Scene script records:
# # #
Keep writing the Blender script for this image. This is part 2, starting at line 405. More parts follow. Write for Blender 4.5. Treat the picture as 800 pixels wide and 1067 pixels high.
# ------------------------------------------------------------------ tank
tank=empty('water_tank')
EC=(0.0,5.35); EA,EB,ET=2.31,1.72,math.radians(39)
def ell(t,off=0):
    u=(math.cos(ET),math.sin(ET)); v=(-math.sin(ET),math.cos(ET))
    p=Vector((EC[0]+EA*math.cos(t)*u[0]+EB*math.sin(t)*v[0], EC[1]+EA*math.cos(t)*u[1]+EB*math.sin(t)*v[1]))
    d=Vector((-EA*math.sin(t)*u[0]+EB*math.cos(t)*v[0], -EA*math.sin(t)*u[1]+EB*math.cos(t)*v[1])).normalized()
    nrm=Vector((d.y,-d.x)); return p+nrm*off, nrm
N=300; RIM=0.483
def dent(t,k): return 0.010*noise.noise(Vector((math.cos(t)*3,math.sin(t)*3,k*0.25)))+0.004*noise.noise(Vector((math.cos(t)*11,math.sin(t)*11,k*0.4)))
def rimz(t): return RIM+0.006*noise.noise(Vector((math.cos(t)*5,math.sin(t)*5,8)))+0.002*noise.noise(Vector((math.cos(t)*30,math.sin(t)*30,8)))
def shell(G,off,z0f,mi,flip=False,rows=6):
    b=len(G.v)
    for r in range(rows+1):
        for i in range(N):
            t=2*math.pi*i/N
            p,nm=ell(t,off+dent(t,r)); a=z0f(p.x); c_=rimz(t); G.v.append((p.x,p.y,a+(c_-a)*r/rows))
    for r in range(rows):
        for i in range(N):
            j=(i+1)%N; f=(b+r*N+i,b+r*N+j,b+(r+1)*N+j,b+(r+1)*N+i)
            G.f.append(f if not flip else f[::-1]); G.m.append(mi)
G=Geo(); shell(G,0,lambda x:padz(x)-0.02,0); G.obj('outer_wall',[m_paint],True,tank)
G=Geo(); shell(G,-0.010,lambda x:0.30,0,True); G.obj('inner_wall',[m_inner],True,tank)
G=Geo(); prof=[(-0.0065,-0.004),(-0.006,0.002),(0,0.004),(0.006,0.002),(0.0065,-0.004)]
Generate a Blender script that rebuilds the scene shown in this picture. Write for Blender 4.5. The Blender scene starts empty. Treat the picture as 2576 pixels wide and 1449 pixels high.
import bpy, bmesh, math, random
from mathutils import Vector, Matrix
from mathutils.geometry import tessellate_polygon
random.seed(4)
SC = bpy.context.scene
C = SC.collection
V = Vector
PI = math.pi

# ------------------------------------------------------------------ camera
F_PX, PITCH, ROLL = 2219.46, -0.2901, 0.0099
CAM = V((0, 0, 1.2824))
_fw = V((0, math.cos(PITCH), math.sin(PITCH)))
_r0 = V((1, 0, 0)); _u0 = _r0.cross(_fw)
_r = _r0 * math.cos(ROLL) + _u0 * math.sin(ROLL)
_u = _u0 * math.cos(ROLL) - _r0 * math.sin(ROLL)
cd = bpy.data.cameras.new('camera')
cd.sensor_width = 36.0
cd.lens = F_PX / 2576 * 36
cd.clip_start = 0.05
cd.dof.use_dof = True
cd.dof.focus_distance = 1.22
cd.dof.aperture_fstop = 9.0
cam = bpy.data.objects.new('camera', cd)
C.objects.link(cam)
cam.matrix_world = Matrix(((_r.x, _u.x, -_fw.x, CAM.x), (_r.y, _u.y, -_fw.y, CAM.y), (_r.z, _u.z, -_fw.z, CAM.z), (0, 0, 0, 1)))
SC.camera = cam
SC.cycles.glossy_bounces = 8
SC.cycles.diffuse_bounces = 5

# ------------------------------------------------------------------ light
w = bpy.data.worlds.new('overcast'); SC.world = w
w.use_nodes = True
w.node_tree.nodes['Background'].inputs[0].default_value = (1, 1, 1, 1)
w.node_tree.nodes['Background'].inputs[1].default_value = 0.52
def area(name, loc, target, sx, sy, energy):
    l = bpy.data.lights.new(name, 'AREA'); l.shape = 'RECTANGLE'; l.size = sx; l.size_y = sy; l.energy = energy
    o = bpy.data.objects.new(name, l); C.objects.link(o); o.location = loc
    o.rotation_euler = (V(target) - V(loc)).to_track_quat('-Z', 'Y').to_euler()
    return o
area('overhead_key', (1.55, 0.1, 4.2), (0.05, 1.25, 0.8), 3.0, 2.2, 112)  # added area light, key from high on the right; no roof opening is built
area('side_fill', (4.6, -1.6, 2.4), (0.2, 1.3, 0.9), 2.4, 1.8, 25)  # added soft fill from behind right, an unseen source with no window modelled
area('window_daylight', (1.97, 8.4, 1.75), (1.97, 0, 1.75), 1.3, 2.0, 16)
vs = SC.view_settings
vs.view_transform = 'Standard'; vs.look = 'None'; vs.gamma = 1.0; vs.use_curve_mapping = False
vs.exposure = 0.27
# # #
Given instruction: Write out only the lines that run from the line containing "Generate a Blender" through the line containing "SC.cycles.diffuse_bounces = 5", both included, exactly as they appear above.

Task result:
Generate a Blender script that rebuilds the scene shown in this picture. Write for Blender 4.5. The Blender scene starts empty. Treat the picture as 2576 pixels wide and 1449 pixels high.
import bpy, bmesh, math, random
from mathutils import Vector, Matrix
from mathutils.geometry import tessellate_polygon
random.seed(4)
SC = bpy.context.scene
C = SC.collection
V = Vector
PI = math.pi

# ------------------------------------------------------------------ camera
F_PX, PITCH, ROLL = 2219.46, -0.2901, 0.0099
CAM = V((0, 0, 1.2824))
_fw = V((0, math.cos(PITCH), math.sin(PITCH)))
_r0 = V((1, 0, 0)); _u0 = _r0.cross(_fw)
_r = _r0 * math.cos(ROLL) + _u0 * math.sin(ROLL)
_u = _u0 * math.cos(ROLL) - _r0 * math.sin(ROLL)
cd = bpy.data.cameras.new('camera')
cd.sensor_width = 36.0
cd.lens = F_PX / 2576 * 36
cd.clip_start = 0.05
cd.dof.use_dof = True
cd.dof.focus_distance = 1.22
cd.dof.aperture_fstop = 9.0
cam = bpy.data.objects.new('camera', cd)
C.objects.link(cam)
cam.matrix_world = Matrix(((_r.x, _u.x, -_fw.x, CAM.x), (_r.y, _u.y, -_fw.y, CAM.y), (_r.z, _u.z, -_fw.z, CAM.z), (0, 0, 0, 1)))
SC.camera = cam
SC.cycles.glossy_bounces = 8
SC.cycles.diffuse_bounces = 5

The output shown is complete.